» **Goal**
Sort through the data and copy the lines holding the word "Python".

**** Supplied entries

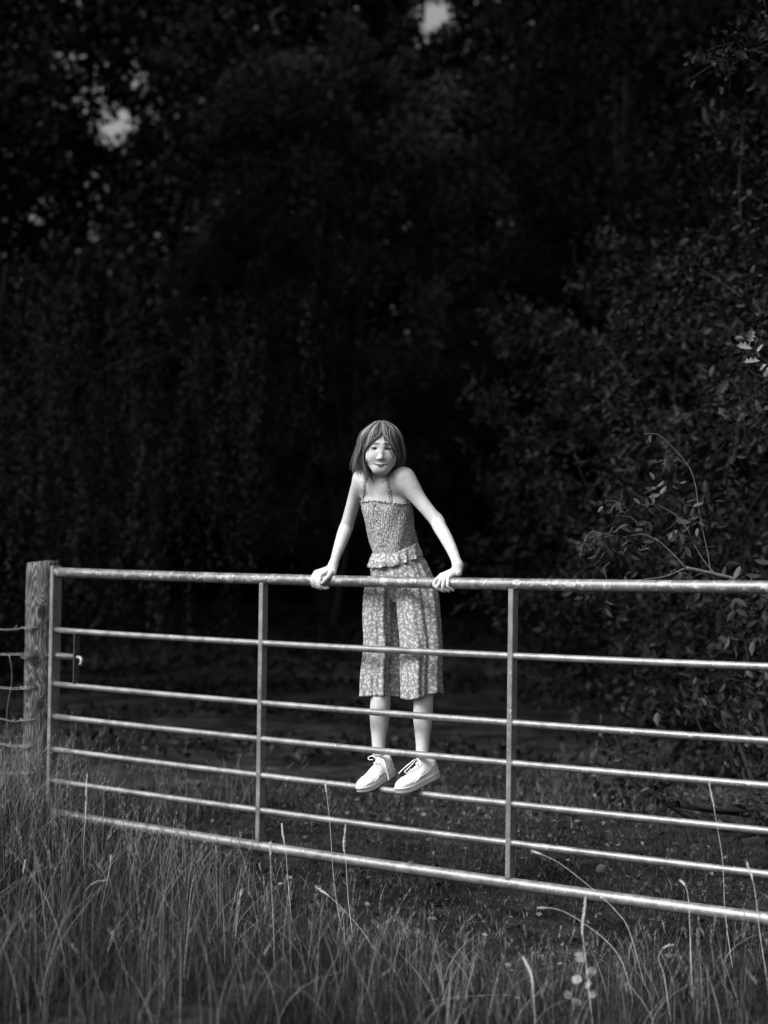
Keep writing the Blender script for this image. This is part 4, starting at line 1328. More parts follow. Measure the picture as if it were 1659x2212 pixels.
# short grass behind the gate, thinning into the dark
Vs, Fs, Ts, nv = [], [], [], 0
for (M_, y0, y1, hm, wm, tm) in ((85000, 5.2, 9.0, .042, .0032, .09), (60000, 9.0, 14, .055, .006, .10), (55000, 14, 32, .07, .011, .11)):
    y = y0 + (y1 - y0) * rg.random(M_); x = rg.uniform(-1, 1, M_) * (.24 * y + 1.4) + .2
    s_ = gate_side(x, y)
    k_ = (s_ < .9) & (along(x, y) > -.6)
    x, y = x[k_], y[k_]; n_ = len(x)
    pt = cnoise(x, y, 2.6, 31) + 1.2 * cnoise(x, y, 7, 32)
    h = hm * rg.uniform(.4, 1.3, n_) * (1 + .5 * pt); base = np.stack([x, y, gh(x, y) - .005], 1)
    push(*blades(base, h, rg.uniform(0, 2 * PI, n_), np.clip(rg.gamma(3.0, .35, n_), .2, 1.4), wm * rg.uniform(.6, 1.4, n_), np.clip(rg.gamma(1.3, tm, n_) + tm * .4 * pt, .01, .9), 2, 5))
short = obj('short_grass', np.concatenate(Vs), np.concatenate(Fs), M_grass, attrs={'tone': np.concatenate(Ts)}); tag(short, kind='stuff')

# ------------------------------------------------------------------ leaves
def frames(nrm, r_):
    """orthonormal frames from leaf directions"""
    d = nrm / (np.linalg.norm(nrm, axis=1, keepdims=True) + 1e-9)
    q = r_.standard_normal(d.shape); s = np.cross(d, q); s /= np.linalg.norm(s, axis=1, keepdims=True) + 1e-9
    return d, s, np.cross(d, s)
SHAPES = {
    'kite': (np.array([[0, 0, 0], [.45, .5, .06], [1, 0, -.05], [.45, -.5, .06]]), np.array([[0, 1, 2, 3]])),
    'oval': (np.array([[0, 0, 0], [.22, .36, .05], [.6, .42, .06], [1, 0, -.06], [.6, -.42, .06], [.22, -.36, .05], [.25, 0, 0], [.65, 0, 0.0]]),
             np.array([[0, 6, 1, 1], [6, 7, 2, 1], [7, 3, 2, 2], [0, 5, 6, 6], [6, 5, 4, 7], [7, 4, 3, 3]])),
}
hs_ = [(0, .0, 0), (.10, .16, .03), (.17, .44, .14), (.30, .24, .03), (.42, .52, .15), (.55, .26, .03), (.66, .46, .13), (.80, .16, .02), (1, 0, .10)]
hv_ = [(a, b, c) for a, b, c in hs_] + [(a, -b, c) for a, b, c in hs_[1:-1]] + [(a, 0, -.03) for a, b, c in hs_[1:-1]]
hf_ = []
up_i = list(range(0, 9)); dn_i = [0] + list(range(9, 16)) + [8]; md_i = [0] + list(range(16, 23)) + [8]
for i in range(8):
    hf_.append([md_i[i], md_i[i + 1], up_i[i + 1], up_i[i]]); hf_.append([dn_i[i], dn_i[i + 1], md_i[i + 1], md_i[i]])
SHAPES['holly'] = (np.array(hv_, float), np.array(hf_))
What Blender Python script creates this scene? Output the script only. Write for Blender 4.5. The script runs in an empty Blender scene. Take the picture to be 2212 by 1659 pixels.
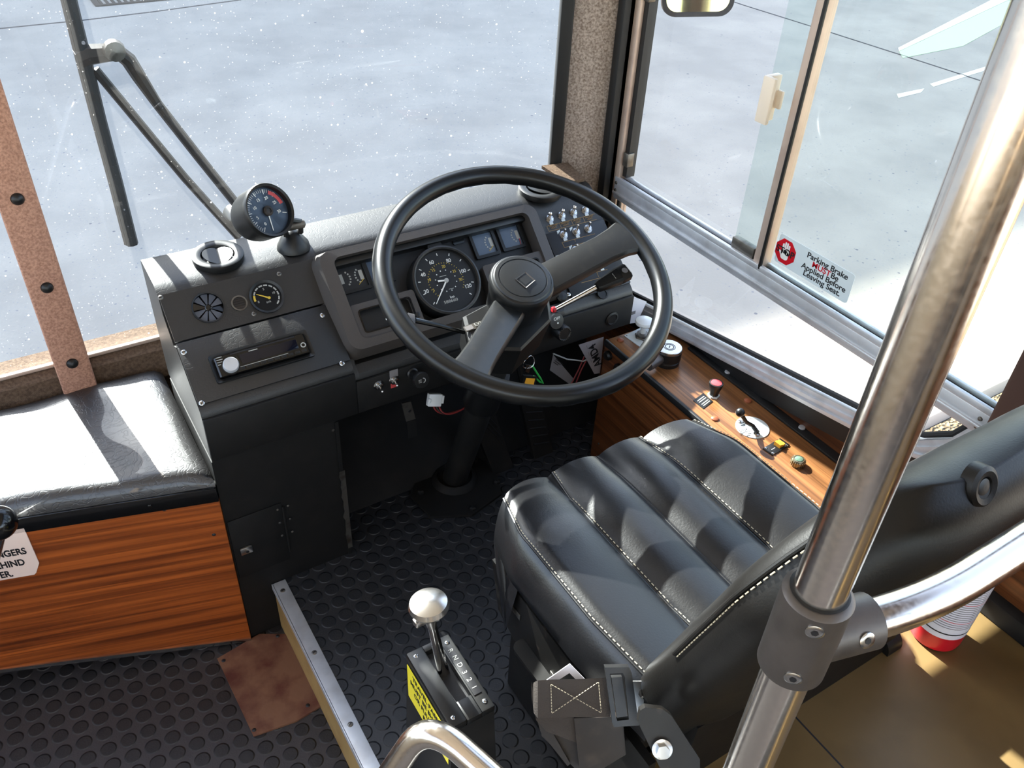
import bpy, bmesh, math, random
from mathutils import Vector as V, Matrix
random.seed(4)
R = math.radians
C = bpy.context.scene.collection
SC = bpy.context.scene
PI = math.pi

# ------------------------------------------------------------------ camera
F_PX, CX, CY = 1850.0, 1106.0, 829.5
CAM = V((0, 0, 1.36))
def cam_basis(pitch, yaw, roll):
    a, b, c = R(pitch), R(yaw), R(roll)
    f = V((math.sin(b)*math.cos(a), math.cos(b)*math.cos(a), -math.sin(a)))
    r = V((math.cos(b), -math.sin(b), 0)); u = r.cross(f)
    return r*math.cos(c)+u*math.sin(c), -r*math.sin(c)+u*math.cos(c), f
CR, CU, CF = cam_basis(37.56, 33.7, 3.19)
cd = bpy.data.cameras.new('camera'); co = bpy.data.objects.new('camera', cd); C.objects.link(co)
cd.sensor_fit = 'HORIZONTAL'; cd.sensor_width = 36; cd.lens = 36*F_PX/2212; cd.clip_start = .02; cd.clip_end = 500
m = Matrix((CR, CU, -CF)).transposed().to_4x4(); m.translation = CAM; co.matrix_world = m
SC.camera = co
# survey: a measured sight line meets a real plane of the cab
def ray(x, y): return CR*((x-CX)/F_PX) + CU*(-(y-CY)/F_PX) + CF
def on(x, y, ax, val):
    d = ray(x, y); i = 'xyz'.index(ax); return CAM + d*((val-CAM[i])/d[i])
def dp(x, y, depth): return CAM + ray(x, y)*depth

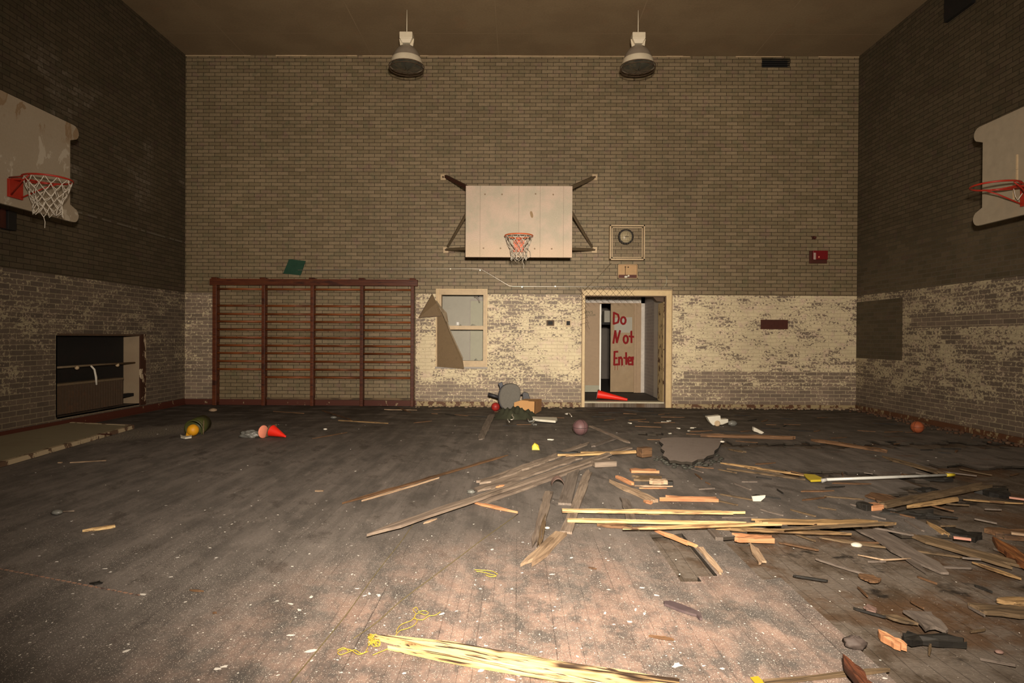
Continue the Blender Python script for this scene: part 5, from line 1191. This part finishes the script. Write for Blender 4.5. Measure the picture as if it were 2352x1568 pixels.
# balls
def ball(px, pyb, rpx, mat, label, sq=(1, 1, 1)):
    q = FL(px, pyb); r_ = rpx*q.y/F; t = thing('ball', label, 'ball', q)
    MB().ball((0, 0, r_*sq[2]), r_, 28, 16, sq).build('shell', mat, t)
    mb = MB()
    for ax in range(3):
        P = []
        for i in range(32):
            a_ = i*2*PI/32; v = (math.cos(a_), math.sin(a_), 0); v = (v[ax % 3], v[(ax+1) % 3], v[(ax+2) % 3])
            P.append((v[0]*r_*1.0*sq[0], v[1]*r_*sq[1], v[2]*r_*sq[2]+r_*sq[2]))
        mb.tube(P, r_*.022, 5, True)
    mb.build('seam', 'dark', t); t.rotation_euler = (0, 0, .5); return t
ball(1333, 999, 18, 'purple', 'faded purple-pink ball alone on the floor in front of the doorway')
ball(2107, 994, 13.5, 'orball', 'dirty orange ball at the foot of the wall under the bare brick patch')
ball(1138, 944, 10, 'redball', 'small red ball tucked beside the overturned chair')
# yellow ball, olive bin, tray, stick
yb_ = thing('ball', 'deflated orange-yellow ball in front of the olive bin', 'ball', FL(443, 1001))
MB().ball((0, 0, .078), .075, 20, 12, (1, .95, 1.0), .03).build('shell', 'yellow', yb_)
MB().prism([(-.07, -.03, .07), (.01, -.03, .02), (-.02, -.03, .0), (-.085, -.03, .0)], .05, (0, 1, 0)).build('slack_skin', 'yellow', yb_, bevel=.01)
ob = thing('plastic_bin', 'dark olive round bin lying on its side behind the yellow ball', 'bin', FL(454, 995)+Vector((0, .1, 0)))
Ry = Matrix.Rotation(PI/2+.2, 3, 'X')
MB().lathe([(.0, 0), (.10, 0), (.115, .25), (.123, .25), (.108, -.01), (0, -.01)], 24, (0, .05, .125), Ry).build('bin_body', 'olivebin', ob)
MB().lathe([(.113, .24), (.128, .24), (.128, .26), (.113, .26)], 24, (0, .05, .125), Ry).build('bin_rim', 'olivebin', ob)
mb = MB(); q = FL(467, 999); mb.tube([q+Vector((0, 0, .01)), q+Vector((-.02, .05, .19))], .007, 6); tag(mb.build('stick', 'olive', center=True), 'short thin stick leaning up beside the olive bin', 'stick')
mb = MB(); mb.prism([FL(x_, y_, .01) for x_, y_ in ((414, 1001), (421, 1004), (432, 1004), (441, 1002), (440, 1006), (425, 1008), (415, 1006))], .02, (0, 0, 1)); tag(mb.build('plastic_shard', 'foam', center=True), 'pale curved plastic shard lying under the yellow ball', 'shard')
# crumpled film
mb = MB(); mb.ball((0, 0, .03), .12, 22, 12, (1.0, .7, .42), .35); o = mb.build('crumpled_film', 'crinkle'); o.location = FL(575, 1003); tag(o, 'crumpled gray plastic film next to the pink disc', 'plastic film')
sp_ = thing('stick_with_blob', 'thin pale stick with a gray round blob at one end on the bare floor', 'stick', FL(150, 1175))
MB().tube([FL(138, 1175, .012), FL(171, 1173, .012)], .006, 6).build('stem', 'graywood', sp_, world=True)
MB().ball(FL(131, 1176, .02), .03, 12, 8, (1.3, 1, .6), .15).build('blob', 'crinkle', sp_, world=True)
# small cone and disc
q = FL(622, 1005); rB = .077
cone('traffic_cone', 'small orange-red marker cone lying on its side beside the pink disc', (q.x, q.y+.03, rB+.012), (PY(656, 997, q.y-.03).x, q.y-.03, .022), .077, .014, .080, ('conered', 'olive'))
q = FL(610, 1006); R_ = Matrix.Rotation(1.15, 3, 'Z') @ Matrix.Rotation(PI/2, 3, 'X')
mb = MB(); mb.lathe([(0, .006), (.078, .006), (.084, 0), (.078, -.006), (0, -.006)], 28, (0, 0, .084), R_); o = mb.build('marker_disc', 'pink'); o.location = q-Vector((.03, 0, 0)); tag(o, 'salmon pink disc standing on edge beside the small cone', 'disc')
# white foam pieces by the right
fo = thing('foam_packing', 'white foam packing corner piece on the floor in front of the far wall', 'foam packing', FL(1650, 976))
Yq = FL(1650, 978).y
mb = MB(); mb.prism([PY(x_, y_, Yq) for x_, y_ in ((1624, 957), (1631, 970), (1638, 977), (1660, 975), (1673, 970), (1673, 962), (1656, 963), (1655, 954))], .12, (.0, 1, 0.02)); mb.build('foam_body', 'foam', fo, world=True, bevel=.008)
mb = MB(); q = PY(1647, 972, Yq); mb.lathe([(.0, 0), (.04, 0), (.045, .012), (.035, .014), (0, .004)], 16, q+Vector((0, -.0, 0)), Matrix.Rotation(PI/2, 3, 'X')); mb.build('moulded_ring', 'cream', fo, world=True)
q = FL(1682, 978); mb = MB(); mb.ball((0, 0, .04), .06, 12, 8, (1.2, .8, .7), .2); o = mb.build('rag', 'crinkle'); o.location = q; tag(o, 'gray rag lump next to the white foam packing', 'rag')
tr = [(1731, 982), (1736, 983), (1755, 993), (1750, 996), (1744, 995), (1741, 993), (1731, 990)]
mb = MB(); Yt = FL(1742, 996).y; mb.prism([PY(x_, y_, Yt) for x_, y_ in tr], .05, (0, 1, .2)); tag(mb.build('foam_shard', 'foam', center=True), 'small triangular cream foam shard beyond the slab', 'foam shard')
for i, (x_, y_, s_) in enumerate(((1592, 983, .05), (1582, 990, .03), (1558, 984, .03), (1527, 970, .06), (1537, 967, .05), (1447, 972, .04), (1265, 1010, .04), (1538, 996, .03))):
    mb = MB(); mb.prism([(-s_, -s_*.4, 0), (s_*.8, -s_*.5, 0), (s_, s_*.3, 0), (-s_*.4, s_*.5, 0)], .012); o = mb.build('plaster_chip', 'foam'); o.location = FL(x_, y_, .002); o.rotation_euler = (0, 0, i)
    tag(o, 'flat cream plaster chip on the dark floor in front of the doorway', 'plaster', 'plaster chips near the doorway')

# ------------------------------------------------------------------ scattered flakes (countable ones) and far debris
kinds = []
for k in range(9):
    rr = random.Random(100+k); n = rr.randint(5, 9); P = []
    for i in range(n):
        a_ = 2*PI*i/n; r_ = rr.uniform(.45, 1.0); P.append((r_*math.cos(a_), r_*math.sin(a_)*.6, 0))
    kinds.append(MB().prism(P, .12).mesh('paint_flake', MT['flake']))
rr = random.Random(77)
spots = [(848, 1363, 1.6), (870, 1368, 1.3), (838, 1368, 1.1), (714, 1495, 2.0), (288, 1496, 1.6), (500, 1536, 1.4), (515, 1531, 1.3), (1130, 1262, 1.2), (1475, 1350, 1.2), (1400, 1258, 1.4), (1312, 1281, 1.2), (1268, 1319, 1.5), (1460, 1400, 1.3), (1480, 1410, 1.3), (1508, 1367, 1.3), (1555, 1528, 2.2), (1446, 1428, 1.2), (1390, 1408, 1.1), (1015, 1410, 1.6), (1104, 1540, 1.5), (241, 1306, 1.2), (328, 1365, 1.5), (394, 1325, 1.0), (667, 1387, 1.6), (687, 1401, 1.2), (715, 1371, 1.2), (668, 1459, 1.6), (131, 1290, 1.0), (318, 1127, 1.0), (1172, 1561, 2.0), (820, 1352, .9), (1190, 1548, 2.4)]
cnt = 0
def flake(x, y, s):
    global cnt
    o = bpy.data.objects.new('paint_flake', kinds[cnt % 9]); C.objects.link(o); o.location = (x, y, .001 if x < 1.5 or y > 4.6 else -.024)
    o.rotation_euler = (0, 0, rr.uniform(0, 6.28)); o.scale = (s, s*rr.uniform(.5, 1), .012)
    tag(o, 'small white paint flake lying on the dirty gym floor', 'paint flake', 'white paint flakes strewn over the floor'); cnt += 1
for a_, b_, s_ in spots: q = FL(a_, b_); flake(q.x, q.y, .014*s_)
while cnt < 270:
    if rr.random() < .62: x_, y_ = rr.gauss(.1, 1.3), 2.3+abs(rr.gauss(0, 1.6))
    else: x_, y_ = rr.uniform(-5.2, 5.4), rr.uniform(2.6, 9.5)
    if y_ > 10.5 or abs(x_) > .83*y_ or x_ < -5.1 or abs(x_) > 5.6: continue
    flake(x_, y_, rr.uniform(.004, .011)*(1 if y_ < 6 else 1.5))
sk = []
for k in range(5):
    r2 = random.Random(300+k); sk.append(MB().prism([(-1, -.12, 0), (.2, -.2, 0), (1, r2.uniform(-.1, .1), 0), (.3, .16, 0), (-.8, .14, 0)], .12).mesh('dark_splinter', MT['char' if k % 2 else 'brown']))
for i in range(70):
    if i < 45: x_, y_ = rr.uniform(1.8, 6.1), rr.uniform(5.2, 11.2)
    else: x_, y_ = rr.uniform(-1.5, 3.5), rr.uniform(8.6, 11.4)
    if abs(x_) > .83*y_: continue
    o = bpy.data.objects.new('dark_splinter', sk[i % 5]); C.objects.link(o); o.location = (x_, y_, .002); s_ = rr.uniform(.06, .22)
    o.rotation_euler = (0, 0, rr.gauss(0, .5)); o.scale = (s_, s_*.7, .08)
    tag(o, 'dark rotten wood splinter on the filthy far part of the floor', 'splinter', 'rotten splinters on the far floor')
sk2 = []
for k in range(8):
    r2 = random.Random(400+k); sk2.append(MB().prism([(-1, -.07, 0), (-.2, -.10+r2.uniform(-.03, .03), 0), (.7, -.07, 0), (1, r2.uniform(-.06, .06), 0), (.8, .05, 0), (-.3, r2.uniform(.03, .08), 0), (-.9, .04, 0)], .14).mesh('wood_sliver', MT[('olive', 'dustwood', 'brown', 'dustwood', 'olive', 'brown', 'dustwood', 'char')[k]]))
placed = []
for i in range(64):
    while True:
        x_, y_ = rr.uniform(1.62, 4.6), rr.uniform(2.55, 6.2)
        if x_ < .80*y_ and all((x_-a_)**2+(y_-b_)**2 > .05 for a_, b_ in placed) and not (5.15 < y_ < 6.0 and x_ > 2.4): break
    placed.append((x_, y_))
    o = bpy.data.objects.new('wood_sliver', sk2[i % 8]); C.objects.link(o); s_ = rr.uniform(.03, .16)
    o.location = (x_, y_, -.022 if y_ < 4.2 else .002)
    o.rotation_euler = (0, 0, rr.gauss(2.3 if i % 3 else 0, .5)); o.scale = (s_, s_*.8, .08)
    tag(o, 'dusty broken wood sliver on the broken-up part of the floor beside the camera', 'splinter', 'slivers on the broken floor')
mb = MB(); r3 = random.Random(8)
for i in range(260):
    x_ = r3.uniform(dx1+.1, XR-.05) if i % 3 else r3.uniform(PY(955, 930).x, dx0-.1)
    y_ = YB-.05-abs(r3.gauss(0, .09)); s_ = r3.uniform(.008, .03); mb.ball((x_, y_, s_*.4), s_, 6, 4, (1.4, 1, .7), .3)
tag(mb.build('wall_crumbs', 'rubble'), 'crumbled plaster and dirt along the foot of the far wall', 'rubble', kind='stuff')
mb = MB()
for i in range(220):
    y_ = r3.uniform(6.0, YB-.05); x_ = XR-.05-abs(r3.gauss(0, .14)); s_ = r3.uniform(.008, .032); mb.ball((x_, y_, s_*.4), s_, 6, 4, (1.4, 1, .7), .3)
tag(mb.build('corner_crumbs', plain('brown_crumbs', (.09, .045, .024), .9, 0, .5, 20, (.25, .2, .13), .5)), 'rusty brown crumbs heaped along the foot of the wall behind the orange ball', 'rubble', kind='stuff')

# ------------------------------------------------------------------ light: camera flash, a torch and an added fill
def spot(name, loc, target, power, size, blend, rad, col):
    l = bpy.data.lights.new(name, 'SPOT'); l.energy = power; l.spot_size = math.radians(size); l.spot_blend = blend
    l.shadow_soft_size = rad; l.color = col
    o = bpy.data.objects.new(name, l); C.objects.link(o); o.location = loc
    o.rotation_euler = (Vector(target)-Vector(loc)).to_track_quat('-Z', 'Y').to_euler(); return o
spot('flash', (.1, -.1, 1.85), (.6, 11.8, 2.4), 3700, 110, 1.0, .10, (1.0, .85, .70))
spot('torch', (.25, -.3, 1.7), (.75, 11.8, 1.0), 2600, 36, 1.0, .06, (1.0, .89, .73))
l = bpy.data.lights.new('bounce_fill', 'POINT'); l.energy = 110; l.color = (1, .84, .66); l.shadow_soft_size = .6  # added overhead fill lamp, stands in for bounced light
o = bpy.data.objects.new('bounce_fill', l); C.objects.link(o); o.location = (0.0, 4.0, 5.2)
cy = bpy.context.scene.cycles
cy.max_bounces = 5; cy.diffuse_bounces = 3; cy.glossy_bounces = 2; cy.transmission_bounces = 4; cy.transparent_max_bounces = 6
cy.caustics_reflective = False; cy.caustics_refractive = False; cy.adaptive_threshold = .06; cy.adaptive_min_samples = 8
wd = bpy.data.worlds.new('world'); wd.use_nodes = True; bpy.context.scene.world = wd
wd.node_tree.nodes['Background'].inputs[0].default_value = (.02, .014, .008, 1); wd.node_tree.nodes['Background'].inputs[1].default_value = 1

********

» **Full response**
What Blender Python script creates this scene? Output the script only. Write for Blender 4.5. The script runs in an empty Blender scene. Take the picture to be 2212 by 1659 pixels.
Continue the Blender Python script for this scene: part 5, from line 1191. This part finishes the script. Write for Blender 4.5. Measure the picture as if it were 2352x1568 pixels.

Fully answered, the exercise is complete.